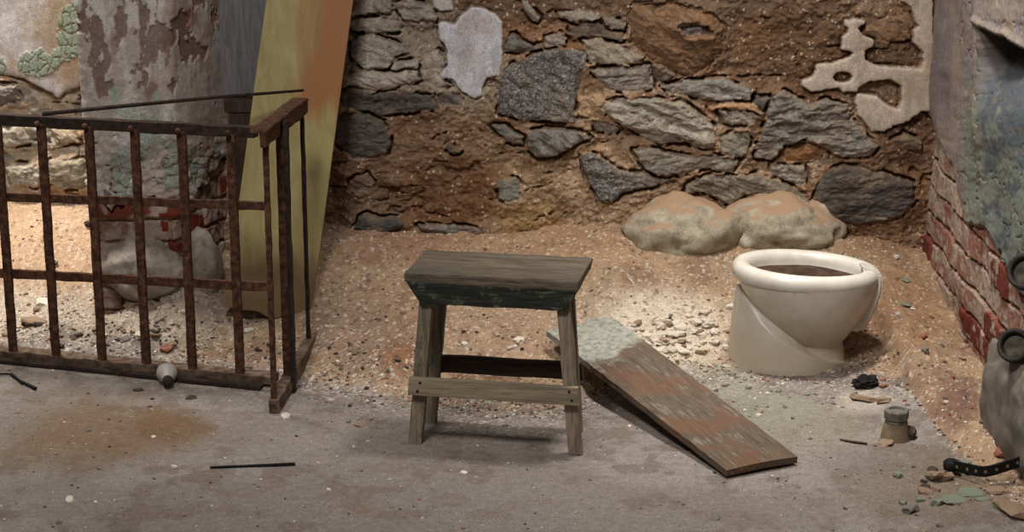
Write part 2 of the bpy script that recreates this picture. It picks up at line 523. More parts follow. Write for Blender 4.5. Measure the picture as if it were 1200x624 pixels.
DK = (76, 71, 66); BL = (104, 99, 93); GT = (140, 130, 116); BR = (128, 92, 64); TN = (170, 132, 98); DB = (92, 76, 64); OL = (120, 116, 104)
STONES = [
    (A0, [(80, 425), (130, 412), (300, 432), (400, 437), (520, 450), (535, 480), (530, 515), (400, 530), (250, 535), (180, 510), (80, 485)], DK, .022, 1),
    (B0, [(75, -45), (200, -40), (270, 0), (300, 60), (310, 120), (300, 160), (200, 180), (130, 170), (60, 100), (45, 40)], (84, 78, 73), .026, 1),
    (A0, [(530, 435), (600, 430), (645, 465), (630, 490), (540, 488)], (94, 88, 82), .012, 1),
    (C0, [(25, 322), (60, 300), (150, 270), (230, 230), (420, 225), (435, 260), (400, 360), (385, 450), (375, 520), (380, 575), (250, 570), (80, 545), (10, 525), (15, 400)], BL, .024, 2),
    (C0, [(35, 240), (60, 170), (90, 150), (130, 190), (180, 215), (240, 195), (220, 225), (160, 245)], BL, .014, 1),
    (C0, [(240, 175), (300, 150), (350, 180), (330, 220), (240, 220)], GT, .012, 1),
    (C0, [(110, 0), (160, 0), (215, 80), (205, 105), (180, 100), (140, 50)], GT, .014, 1),
    (C0, [(290, 65), (380, 50), (460, 50), (490, 85), (460, 110), (390, 110), (310, 90)], GT, .016, 1),
    (C0, [(340, 130), (400, 110), (490, 105), (530, 150), (600, 150), (600, 190), (540, 190), (470, 170), (420, 175), (370, 165)], DB, .014, 1),
    (C0, [(500, 80), (560, 70), (610, 110), (600, 140), (540, 130)], GT, .016, 1),
    (C0, [(415, 180), (480, 180), (600, 210), (650, 230), (700, 265), (660, 290), (590, 300), (500, 295), (440, 285)], (146, 134, 116), .026, 1),
    (C0, [(435, 320), (560, 310), (720, 300), (735, 320), (735, 410), (700, 425), (600, 425), (520, 410), (470, 360)], (128, 118, 106), .028, 1),
    (C0, [(730, 300), (780, 300), (840, 350), (800, 380), (740, 375)], DB, .018, 1),
    (C0, [(620, 80), (660, 20), (850, 10), (1000, 60), (1080, 130), (1060, 230), (1000, 310), (920, 350), (840, 330), (740, 290), (680, 240), (640, 190)], (118, 90, 66), .035, 0),
    (C0, [(860, 120), (990, 110), (1010, 150), (900, 160)], (126, 120, 112), .040, 0),
    (C0, [(775, 395), (900, 370), (1080, 368), (1215, 420), (1210, 465), (1020, 470), (960, 465), (870, 440), (800, 420)], (128, 121, 112), .022, 1),
    (E0, [(40, 490), (150, 475), (280, 480), (290, 515), (180, 515), (60, 510)], TN, .018, 1),
    (E0, [(90, 515), (180, 520), (260, 540), (240, 575), (150, 590), (100, 570)], GT, .024, 1),
    (E0, [(260, 450), (320, 440), (335, 480), (290, 505), (260, 490)], DK, .016, 1),
    (D0, [(165, -70), (240, -100), (380, -112), (540, -90), (620, -50), (700, 20), (722, 80), (700, 130), (650, 135), (560, 105), (450, 115), (380, 85), (300, 40), (220, -10)], (146, 137, 122), .034, 3),
    (D0, [(735, 65), (860, 50), (880, 90), (865, 160), (830, 175), (740, 150)], (130, 122, 106), .022, 1),
    (D0, [(320, 145), (400, 130), (480, 150), (620, 170), (700, 160), (820, 185), (790, 240), (760, 250), (690, 230), (620, 230), (560, 260), (470, 260), (400, 240), (350, 190)], (130, 122, 108), .022, 1),
    (D0, [(80, 160), (130, 155), (200, 190), (270, 240), (400, 255), (480, 280), (440, 310), (350, 330), (280, 350), (230, 390), (180, 380), (130, 310), (100, 240)], BL, .016, 2),
    (D0, [(560, 350), (570, 310), (640, 270), (700, 258), (800, 260), (920, 250), (1000, 280), (1100, 330), (1160, 390), (1140, 425), (1050, 410), (960, 360), (900, 345), (840, 365), (780, 400), (720, 370), (660, 345)], (124, 114, 98), .02, 1),
    (B0, [(940, 80), (960, 50), (1100, 40), (1200, 55), (1250, 85), (1180, 115), (1100, 175), (1030, 180), (980, 165), (950, 120)], (118, 112, 104), .024, 3),
    (B0, [(780, 30), (840, 20), (900, 60), (935, 80), (930, 120), (880, 120), (830, 80)], (104, 100, 94), .014, 1),
    (B0, [(810, 280), (900, 275), (925, 310), (920, 370), (870, 390), (820, 370)], (116, 116, 104), .012, 1),
    (B0, [(110, 290), (150, 260), (200, 255), (235, 300), (210, 360), (160, 365), (120, 340)], (104, 84, 68), .016, 1),
    (B0, [(140, 510), (160, 460), (200, 440), (260, 465), (340, 465), (380, 490), (340, 520), (240, 530)], (72, 68, 64), .02, 1),
    (B0, [(440, 500), (500, 490), (600, 490), (680, 500), (760, 515), (680, 545), (520, 545), (450, 530)], (112, 106, 98), .016, 1),
    (B0, [(560, 120), (600, 110), (640, 160), (600, 165)], (104, 88, 72), .012, 1),
    (D0, [(135, 0), (200, 10), (270, 40), (240, 70), (150, 60)], (130, 120, 108), .01, 1),
    (F0, [(170, -110), (240, -140), (340, -80), (440, -95), (520, -70), (560, 0), (600, 60), (680, 120), (640, 170), (500, 175), (420, 130), (330, 85), (240, 115), (200, 170), (170, 190), (95, 180), (110, 120), (130, 20)], (120, 112, 102), .026, 3),
    (F0, [(165, 215), (200, 205), (330, 215), (345, 270), (320, 310), (240, 290), (180, 255)], GT, .018, 1),
    (F0, [(220, 140), (300, 115), (400, 130), (410, 170), (350, 200), (230, 190)], (150, 108, 74), .022, 0),
    (F0, [(380, 300), (420, 240), (520, 210), (620, 225), (740, 260), (840, 290), (850, 380), (780, 450), (700, 480), (560, 490), (460, 480), (400, 420), (370, 360)], (78, 70, 64), .036, 1),
    (F0, [(740, 90), (800, 60), (885, 100), (885, 160), (800, 140)], (108, 90, 74), .02, 1),
    (E0, [(780, 120), (880, 75), (990, 60), (1010, 110), (1000, 190), (850, 195), (760, 160)], (128, 100, 76), .012, 0),
    # pale stones still under limewash, upper left of this wall
    (A0, [(130, -20), (260, -30), (330, 20), (310, 60), (200, 60), (120, 80)], (150, 140, 126), .03, 1),
    (A0, [(120, 190), (200, 160), (330, 200), (400, 235), (340, 260), (300, 320), (200, 325), (130, 270)], (156, 146, 130), .028, 1),
    (A0, [(330, 290), (435, 270), (445, 320), (380, 330), (310, 325)], (164, 152, 136), .022, 1),
    (A0, [(90, 345), (180, 330), (300, 335), (440, 325), (455, 375), (380, 395), (310, 425), (190, 420), (100, 400)], (166, 154, 140), .036, 1),
    (A0, [(450, 270), (540, 230), (570, 300), (570, 380), (600, 400), (540, 415), (460, 385)], (162, 150, 134), .018, 1),
    (A0, [(330, 20), (420, 0), (510, 20), (520, 90), (440, 100), (370, 90)], (150, 140, 128), .024, 1),
    (A0, [(110, 90), (230, 80), (340, 100), (350, 150), (250, 160), (130, 150)], (146, 136, 122), .024, 1),
]
PATCHES = [  # limewash / plaster skins left on the wall
    (A0, [(535, 105), (560, 100), (610, 115), (635, 75), (690, 30), (740, 35), (800, 60), (835, 100), (835, 200), (830, 280), (815, 350), (760, 365), (740, 410),
          (735, 445), (700, 455), (650, 430), (615, 390), (600, 365), (560, 365), (545, 350), (575, 310), (575, 240), (560, 200), (540, 180)], [], (196, 192, 194), .016),
    (A0, [(510, -20), (600, -20), (605, 45), (560, 50), (515, 35)], [], (184, 176, 170), .012),
    (E0, [(680, 95), (720, 85), (775, 95), (770, 110), (740, 130), (760, 160), (815, 185), (815, 210), (770, 235), (775, 280), (820, 305), (920, 315), (1030, 320),
          (1045, 290), (1040, 240), (1000, 200), (1000, 140), (1020, 120), (1000, 80), (990, 30), (940, 0), (940, -60), (1090, -60), (1090, 520), (1030, 520), (980, 565), (900, 590),
          (860, 615), (800, 610), (760, 560), (735, 540), (725, 470), (740, 430), (700, 425), (670, 432), (650, 410), (600, 415), (520, 430), (475, 400), (480, 375), (530, 360),
          (545, 300), (620, 295), (700, 265), (715, 245), (700, 235), (660, 230), (665, 175), (690, 150), (690, 130), (678, 120)],
     [[(622, 360), (635, 340), (667, 333), (700, 340), (712, 358), (700, 378), (667, 387), (635, 380)],
      [(740, 410), (790, 380), (890, 370), (940, 400), (945, 470), (930, 510), (890, 500), (850, 470), (830, 450), (780, 442), (735, 435)]], (186, 168, 150), .014),
]


def stone_relief(px, py, base_col, H, stones, patches, seed=0, scale=1.0):
    wx = px + 7 * (fbm(px / 16, py / 16, 3, 301 + seed) - .5) + 2 * (fbm(px / 4, py / 4, 2, 303 + seed) - .5)
    wy = py + 5 * (fbm(px / 16, py / 16, 3, 302 + seed) - .5) + 2 * (fbm(px / 4, py / 4, 2, 304 + seed) - .5)
    col = base_col
    for k, (off, pts, c, h, tex) in enumerate(stones):
        P = pp(off, pts)
        x0 = min(p[0] for p in P) - 12; x1 = max(p[0] for p in P) + 12; y0 = min(p[1] for p in P) - 12; y1 = max(p[1] for p in P) + 12
        m = (wx > x0) & (wx < x1) & (wy > y0) & (wy < y1)
        if not m.any(): continue
        x = wx[m]; y = wy[m]
        s = sdf(x, y, P)
        hh = H[m]; cc = col[m]
        # open joint round the stone, mostly along its lower edge
        side = fbm(x / 14, y / 14, 3, 400 + k)
        jt = np.exp(-((s + 1.6) / 1.7) ** 2) * sstep(.42, .6, side) * (1 if tex else .5)
        hh = hh + .5 * h * np.exp(-(np.minimum(s, 0) / 9) ** 2) - .034 * jt * scale
        ins = sstep(-1.0, 1.2, s)
        rise = (1 - .55 * np.exp(-np.maximum(s, 0) / 3.0))
        ca, sa = math.cos(.25 + .4 * ((k * 37) % 7 - 3) / 3), math.sin(.25 + .4 * ((k * 37) % 7 - 3) / 3)
        lx, ly = x * ca + y * sa, -x * sa + y * ca
        facet = fbm(lx / 34, ly / 9, 4, 500 + k)
        fine = fbm(lx / 7, ly / 3, 4, 520 + k)
        tilt = ((k * 53) % 11 - 5) / 5 * .006 * (x - (x0 + x1) / 2) / max(20, (x1 - x0)) * 2
        if tex == 3:
            fc = .45 * np.floor(facet * 9) / 9 + .8 * facet
            top = h * rise + .034 * (fc - .6) + .006 * (fine - .5)
        elif tex == 0:
            top = h * (1 - np.exp(-np.maximum(s, 0) / 10)) + .012 * (facet - .5) + .006 * (fine - .5)
        else:
            fc = np.floor(facet * 12) / 12
            top = h * .85 * rise + .018 * (.25 * fc + .75 * facet - .5) + .007 * (fine - .5) + tilt
        H[m] = hh * (1 - ins) + (.25 * hh + top * scale) * ins
        c0 = np.broadcast_to(lin(c), cc.shape)
        cs = mixc(c0, np.asarray(lin(c)) * .68, sstep(.5, .68, fbm(lx / 20, ly / 8, 4, 540 + k)))
        cs = mixc(cs, np.minimum(1, np.asarray(lin(c)) * 1.45), .8 * sstep(.52, .7, fbm(lx / 4, ly / 2.2, 3, 560 + k)))
        if tex == 2:
            cs = mixc(cs, lin((158, 154, 148)), .7 * sstep(.60, .70, vnoise(x / 1.3, y / 1.3, 611)))
            cs = mixc(cs, lin((52, 50, 48)), .7 * sstep(.62, .72, vnoise(x / 1.6, y / 1.4, 612)))
        if tex:
            dust = sstep(.56, .74, fbm(x / 22, y / 15, 4, 580 + k))
            cs = mixc(cs, lin((132, 114, 94)), .5 * dust)
            edge = np.exp(-np.maximum(s, 0) / 2.5)
            cs = mixc(cs, lin((128, 108, 86)), .35 * edge)
        else:
            cs = mixc(cs, lin((120, 84, 56)), .5 * sstep(.5, .7, fbm(x / 16, y / 12, 4, 590 + k)))
        col[m] = cc * (1 - ins[:, None]) + cs * ins[:, None]
    for k, (off, pts, holes, c, h) in enumerate(patches):
        P = pp(off, pts)
        s = sdf(px + 2.4 * (fbm(px / 6, py / 6, 3, 700 + k) - .5), py + 2.4 * (fbm(px / 6, py / 6, 3, 710 + k) - .5), P)
        for hl in holes: s = np.minimum(s, -sdf(px, py, pp(off, hl)))
        ins = sstep(-.6, .6, s)
        H[:] = H * (1 - ins) + (.012 + h * .6 + .004 * (fbm(px / 60, py / 60, 3, 720) - .5) + .0008 * (fbm(px / 3, py / 5, 3, 721) - .5) - .004 * np.exp(-np.maximum(s, 0) / 2)) * ins
        H -= .007 * np.exp(-((s + 1.6) / 1.6) ** 2) * (1 - ins)
        c0 = np.broadcast_to(lin(c), col.shape)
        cs = mixc(c0, np.asarray(lin(c)) * .8, sstep(.5, .7, fbm(px / 9, py / 30, 4, 730 + k)))
        cs = mixc(cs, np.asarray(lin(c)) * np.array([.72, .62, .52]), .5 * sstep(.58, .72, fbm(px / 26, py / 26, 4, 740 + k)))
        cs = mixc(cs, np.minimum(1, np.asarray(lin(c)) * 1.2), .7 * np.exp(-np.maximum(s, 0) / 1.6))
        col[:] = col * (1 - ins[..., None]) + cs * ins[..., None]
    return col, H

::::

Which lines of the data above contain "this"? Copy each one.

Write part 2 of the bpy script that recreates this picture. It picks up at line 523. More parts follow. Write for Blender 4.5. Measure the picture as if it were 1200x624 pixels.
    # pale stones still under limewash, upper left of this wall